Problem to work on –
How many lines in this data contain the string "else"? Reply with the number only.

+ + +

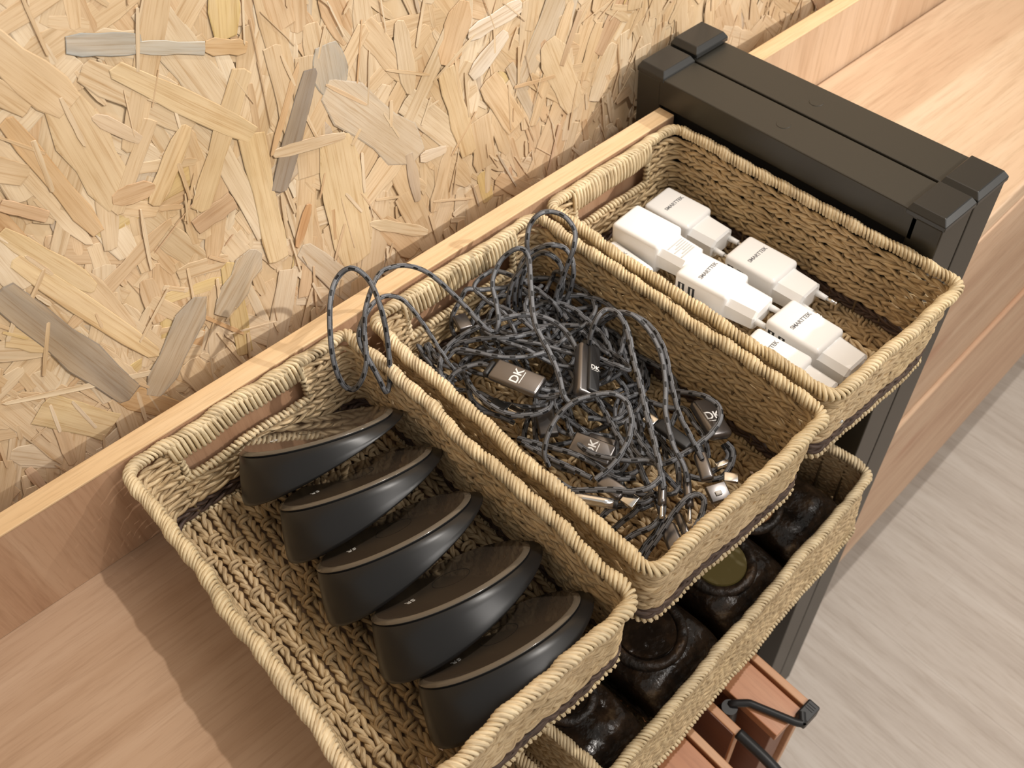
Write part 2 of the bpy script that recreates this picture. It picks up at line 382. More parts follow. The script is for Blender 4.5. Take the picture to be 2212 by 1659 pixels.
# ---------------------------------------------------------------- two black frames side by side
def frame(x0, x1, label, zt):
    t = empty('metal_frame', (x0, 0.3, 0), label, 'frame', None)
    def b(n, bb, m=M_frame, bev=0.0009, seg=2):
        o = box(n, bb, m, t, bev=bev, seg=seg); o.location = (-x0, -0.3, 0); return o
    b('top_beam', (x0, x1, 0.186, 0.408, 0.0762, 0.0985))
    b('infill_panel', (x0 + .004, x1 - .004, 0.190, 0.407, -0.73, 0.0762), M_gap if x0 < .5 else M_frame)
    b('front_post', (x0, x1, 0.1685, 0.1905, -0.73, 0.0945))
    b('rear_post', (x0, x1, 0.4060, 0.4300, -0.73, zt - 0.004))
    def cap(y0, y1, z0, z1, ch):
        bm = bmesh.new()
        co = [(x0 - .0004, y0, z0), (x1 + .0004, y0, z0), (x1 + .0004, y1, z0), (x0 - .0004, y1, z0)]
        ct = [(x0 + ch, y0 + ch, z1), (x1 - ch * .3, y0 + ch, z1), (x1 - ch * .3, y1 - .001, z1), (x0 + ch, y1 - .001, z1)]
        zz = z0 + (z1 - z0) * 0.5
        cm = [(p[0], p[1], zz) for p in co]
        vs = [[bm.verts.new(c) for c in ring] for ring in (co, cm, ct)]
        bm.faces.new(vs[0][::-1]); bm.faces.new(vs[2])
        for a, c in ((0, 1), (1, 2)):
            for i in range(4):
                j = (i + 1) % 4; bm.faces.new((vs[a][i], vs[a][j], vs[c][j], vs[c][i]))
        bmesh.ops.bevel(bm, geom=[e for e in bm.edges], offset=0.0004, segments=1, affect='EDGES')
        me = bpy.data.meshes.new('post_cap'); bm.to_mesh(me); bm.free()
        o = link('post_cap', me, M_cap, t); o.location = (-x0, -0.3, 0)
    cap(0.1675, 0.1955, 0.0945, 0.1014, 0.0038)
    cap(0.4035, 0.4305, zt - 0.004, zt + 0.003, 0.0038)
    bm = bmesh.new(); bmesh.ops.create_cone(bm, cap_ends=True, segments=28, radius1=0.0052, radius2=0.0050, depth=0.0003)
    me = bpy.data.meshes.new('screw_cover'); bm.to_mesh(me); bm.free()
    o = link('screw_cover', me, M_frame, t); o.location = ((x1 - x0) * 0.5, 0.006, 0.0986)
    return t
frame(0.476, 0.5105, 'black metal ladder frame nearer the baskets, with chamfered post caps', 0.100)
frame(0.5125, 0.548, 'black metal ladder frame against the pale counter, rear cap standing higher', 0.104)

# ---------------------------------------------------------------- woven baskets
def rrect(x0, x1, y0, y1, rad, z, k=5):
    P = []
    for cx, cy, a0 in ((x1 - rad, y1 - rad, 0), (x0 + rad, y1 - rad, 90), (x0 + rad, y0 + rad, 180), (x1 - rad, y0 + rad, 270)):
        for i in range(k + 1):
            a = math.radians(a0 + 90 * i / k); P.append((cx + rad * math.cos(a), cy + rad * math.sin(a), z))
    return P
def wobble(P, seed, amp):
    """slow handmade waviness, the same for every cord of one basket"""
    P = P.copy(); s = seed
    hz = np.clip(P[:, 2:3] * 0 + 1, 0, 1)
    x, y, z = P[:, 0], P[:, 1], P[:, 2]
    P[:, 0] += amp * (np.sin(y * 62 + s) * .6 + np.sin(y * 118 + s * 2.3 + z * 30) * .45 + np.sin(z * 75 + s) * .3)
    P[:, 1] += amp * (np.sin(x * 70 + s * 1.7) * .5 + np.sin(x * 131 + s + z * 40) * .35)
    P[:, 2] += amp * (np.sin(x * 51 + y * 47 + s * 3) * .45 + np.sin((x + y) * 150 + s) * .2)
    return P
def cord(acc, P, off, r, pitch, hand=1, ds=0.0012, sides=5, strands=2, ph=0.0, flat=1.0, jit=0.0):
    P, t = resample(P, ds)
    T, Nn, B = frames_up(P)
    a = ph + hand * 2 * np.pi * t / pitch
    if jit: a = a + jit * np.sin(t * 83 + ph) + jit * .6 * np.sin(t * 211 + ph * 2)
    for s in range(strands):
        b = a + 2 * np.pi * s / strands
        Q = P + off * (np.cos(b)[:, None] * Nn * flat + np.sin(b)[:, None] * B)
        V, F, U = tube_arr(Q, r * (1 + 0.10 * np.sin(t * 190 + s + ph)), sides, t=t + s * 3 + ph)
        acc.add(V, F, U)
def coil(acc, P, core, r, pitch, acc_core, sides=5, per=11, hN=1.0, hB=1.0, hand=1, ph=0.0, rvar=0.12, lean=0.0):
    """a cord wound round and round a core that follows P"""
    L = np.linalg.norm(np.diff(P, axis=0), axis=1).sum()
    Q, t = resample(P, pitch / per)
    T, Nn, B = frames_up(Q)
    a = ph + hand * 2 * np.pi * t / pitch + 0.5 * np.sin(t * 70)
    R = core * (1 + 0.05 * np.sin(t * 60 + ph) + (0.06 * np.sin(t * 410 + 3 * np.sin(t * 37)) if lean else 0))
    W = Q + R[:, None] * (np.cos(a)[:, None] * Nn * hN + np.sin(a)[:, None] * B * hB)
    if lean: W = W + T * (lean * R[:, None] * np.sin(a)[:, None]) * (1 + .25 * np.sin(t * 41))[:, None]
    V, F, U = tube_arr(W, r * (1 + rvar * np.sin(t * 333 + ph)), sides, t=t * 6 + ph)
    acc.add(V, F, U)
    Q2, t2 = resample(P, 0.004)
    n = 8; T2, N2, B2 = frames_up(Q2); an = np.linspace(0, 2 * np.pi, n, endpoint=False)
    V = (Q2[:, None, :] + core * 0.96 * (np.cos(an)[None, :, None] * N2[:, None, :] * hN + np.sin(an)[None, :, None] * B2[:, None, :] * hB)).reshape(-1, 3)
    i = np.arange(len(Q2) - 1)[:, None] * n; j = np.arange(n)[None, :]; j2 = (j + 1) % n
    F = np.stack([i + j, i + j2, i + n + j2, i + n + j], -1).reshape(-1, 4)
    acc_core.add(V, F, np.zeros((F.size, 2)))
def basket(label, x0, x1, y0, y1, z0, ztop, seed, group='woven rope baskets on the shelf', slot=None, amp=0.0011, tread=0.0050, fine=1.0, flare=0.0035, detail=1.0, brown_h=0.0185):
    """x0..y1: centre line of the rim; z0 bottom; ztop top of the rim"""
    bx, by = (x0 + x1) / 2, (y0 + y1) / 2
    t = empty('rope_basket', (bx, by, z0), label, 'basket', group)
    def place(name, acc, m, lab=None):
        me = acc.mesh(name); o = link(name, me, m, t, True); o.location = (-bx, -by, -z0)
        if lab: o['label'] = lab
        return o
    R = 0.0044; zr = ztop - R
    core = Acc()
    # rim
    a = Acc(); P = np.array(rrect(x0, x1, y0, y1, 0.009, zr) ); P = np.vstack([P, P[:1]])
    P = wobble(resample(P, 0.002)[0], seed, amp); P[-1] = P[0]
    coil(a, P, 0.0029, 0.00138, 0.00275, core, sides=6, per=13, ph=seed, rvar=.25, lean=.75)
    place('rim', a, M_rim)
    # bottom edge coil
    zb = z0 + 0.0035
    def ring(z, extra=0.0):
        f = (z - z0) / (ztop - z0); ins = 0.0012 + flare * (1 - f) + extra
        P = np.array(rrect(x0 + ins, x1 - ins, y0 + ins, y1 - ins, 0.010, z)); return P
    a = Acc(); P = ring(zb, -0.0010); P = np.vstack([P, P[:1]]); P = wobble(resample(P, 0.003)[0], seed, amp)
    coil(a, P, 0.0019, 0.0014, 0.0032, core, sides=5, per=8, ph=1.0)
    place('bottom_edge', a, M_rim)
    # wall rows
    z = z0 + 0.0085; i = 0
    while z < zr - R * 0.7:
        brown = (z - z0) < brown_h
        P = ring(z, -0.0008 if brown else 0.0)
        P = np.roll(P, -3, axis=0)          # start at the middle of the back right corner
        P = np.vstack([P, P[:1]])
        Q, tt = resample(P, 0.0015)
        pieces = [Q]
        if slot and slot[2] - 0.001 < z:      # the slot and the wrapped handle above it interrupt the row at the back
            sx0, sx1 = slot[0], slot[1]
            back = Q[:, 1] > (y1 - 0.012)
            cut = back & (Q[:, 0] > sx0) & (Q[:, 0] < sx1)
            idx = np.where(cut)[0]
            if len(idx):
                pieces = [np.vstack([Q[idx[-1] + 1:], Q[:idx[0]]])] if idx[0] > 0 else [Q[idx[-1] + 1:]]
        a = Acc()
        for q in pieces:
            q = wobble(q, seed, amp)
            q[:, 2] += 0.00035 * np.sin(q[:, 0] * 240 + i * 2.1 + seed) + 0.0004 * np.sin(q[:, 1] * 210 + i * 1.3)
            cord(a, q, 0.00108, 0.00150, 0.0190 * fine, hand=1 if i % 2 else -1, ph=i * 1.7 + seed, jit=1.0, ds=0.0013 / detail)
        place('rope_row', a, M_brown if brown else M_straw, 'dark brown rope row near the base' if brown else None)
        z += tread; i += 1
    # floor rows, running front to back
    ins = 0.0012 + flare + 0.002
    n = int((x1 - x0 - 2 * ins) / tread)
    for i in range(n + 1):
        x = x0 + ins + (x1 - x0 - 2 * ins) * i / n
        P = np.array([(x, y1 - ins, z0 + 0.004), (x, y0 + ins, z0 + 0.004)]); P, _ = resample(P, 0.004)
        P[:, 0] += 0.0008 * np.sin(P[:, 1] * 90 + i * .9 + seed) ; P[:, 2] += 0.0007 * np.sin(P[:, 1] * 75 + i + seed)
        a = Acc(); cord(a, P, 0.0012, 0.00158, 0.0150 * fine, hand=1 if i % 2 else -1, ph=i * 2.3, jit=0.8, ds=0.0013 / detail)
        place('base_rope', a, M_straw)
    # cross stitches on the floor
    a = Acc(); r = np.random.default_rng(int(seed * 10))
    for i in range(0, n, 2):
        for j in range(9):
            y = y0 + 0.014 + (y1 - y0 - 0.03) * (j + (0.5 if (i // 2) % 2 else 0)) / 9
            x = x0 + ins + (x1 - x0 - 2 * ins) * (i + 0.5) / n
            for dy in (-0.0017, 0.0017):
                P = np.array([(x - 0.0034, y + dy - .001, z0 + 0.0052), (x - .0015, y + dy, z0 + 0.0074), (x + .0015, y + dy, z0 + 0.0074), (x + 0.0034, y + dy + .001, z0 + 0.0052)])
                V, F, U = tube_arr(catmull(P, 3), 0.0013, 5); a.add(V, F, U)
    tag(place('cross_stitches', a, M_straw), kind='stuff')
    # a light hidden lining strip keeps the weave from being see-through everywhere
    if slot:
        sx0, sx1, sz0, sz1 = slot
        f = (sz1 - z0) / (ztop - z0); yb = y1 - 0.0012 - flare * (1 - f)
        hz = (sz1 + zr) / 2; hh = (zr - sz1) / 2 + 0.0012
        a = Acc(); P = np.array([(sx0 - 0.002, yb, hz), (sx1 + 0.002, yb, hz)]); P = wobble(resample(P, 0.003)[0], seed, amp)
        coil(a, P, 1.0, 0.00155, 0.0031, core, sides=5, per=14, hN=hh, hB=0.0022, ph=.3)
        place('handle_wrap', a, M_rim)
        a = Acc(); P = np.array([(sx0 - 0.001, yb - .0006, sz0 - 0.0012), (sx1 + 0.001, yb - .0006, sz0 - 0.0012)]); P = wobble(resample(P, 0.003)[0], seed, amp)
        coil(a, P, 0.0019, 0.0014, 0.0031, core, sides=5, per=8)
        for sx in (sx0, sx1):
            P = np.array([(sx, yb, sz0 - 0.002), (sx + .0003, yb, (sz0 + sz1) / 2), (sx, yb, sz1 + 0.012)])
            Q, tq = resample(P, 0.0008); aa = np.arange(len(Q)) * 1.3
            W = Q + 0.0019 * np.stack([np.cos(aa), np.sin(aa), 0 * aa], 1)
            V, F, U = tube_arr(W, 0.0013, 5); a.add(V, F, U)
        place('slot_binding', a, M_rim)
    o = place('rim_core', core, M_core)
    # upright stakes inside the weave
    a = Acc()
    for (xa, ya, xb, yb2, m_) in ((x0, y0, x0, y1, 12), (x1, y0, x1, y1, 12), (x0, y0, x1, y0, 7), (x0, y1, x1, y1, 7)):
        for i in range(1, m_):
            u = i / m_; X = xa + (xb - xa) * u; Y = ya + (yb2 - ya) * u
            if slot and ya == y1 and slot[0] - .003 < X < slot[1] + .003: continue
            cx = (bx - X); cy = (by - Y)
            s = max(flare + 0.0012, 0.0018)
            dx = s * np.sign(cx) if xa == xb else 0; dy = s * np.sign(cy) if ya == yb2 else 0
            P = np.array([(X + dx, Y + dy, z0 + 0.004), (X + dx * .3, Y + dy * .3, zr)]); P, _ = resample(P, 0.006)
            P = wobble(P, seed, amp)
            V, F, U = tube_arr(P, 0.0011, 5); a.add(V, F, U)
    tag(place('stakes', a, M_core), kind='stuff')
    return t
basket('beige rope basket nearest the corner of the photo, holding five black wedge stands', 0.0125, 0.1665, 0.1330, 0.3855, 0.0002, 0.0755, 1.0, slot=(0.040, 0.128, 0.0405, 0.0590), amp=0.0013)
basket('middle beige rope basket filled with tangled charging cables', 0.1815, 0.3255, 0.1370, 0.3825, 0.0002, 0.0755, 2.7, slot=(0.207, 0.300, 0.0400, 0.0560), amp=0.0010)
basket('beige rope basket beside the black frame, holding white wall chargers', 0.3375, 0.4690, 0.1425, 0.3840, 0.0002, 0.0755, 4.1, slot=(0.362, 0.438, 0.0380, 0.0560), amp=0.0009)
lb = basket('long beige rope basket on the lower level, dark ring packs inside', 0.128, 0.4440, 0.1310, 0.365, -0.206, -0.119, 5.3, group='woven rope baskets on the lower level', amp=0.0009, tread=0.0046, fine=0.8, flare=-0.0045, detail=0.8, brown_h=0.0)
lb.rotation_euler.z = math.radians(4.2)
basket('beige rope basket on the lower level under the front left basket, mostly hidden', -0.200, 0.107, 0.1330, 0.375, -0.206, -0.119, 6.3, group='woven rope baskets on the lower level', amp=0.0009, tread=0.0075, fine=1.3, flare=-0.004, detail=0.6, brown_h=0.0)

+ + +

Answer for this exercise –
9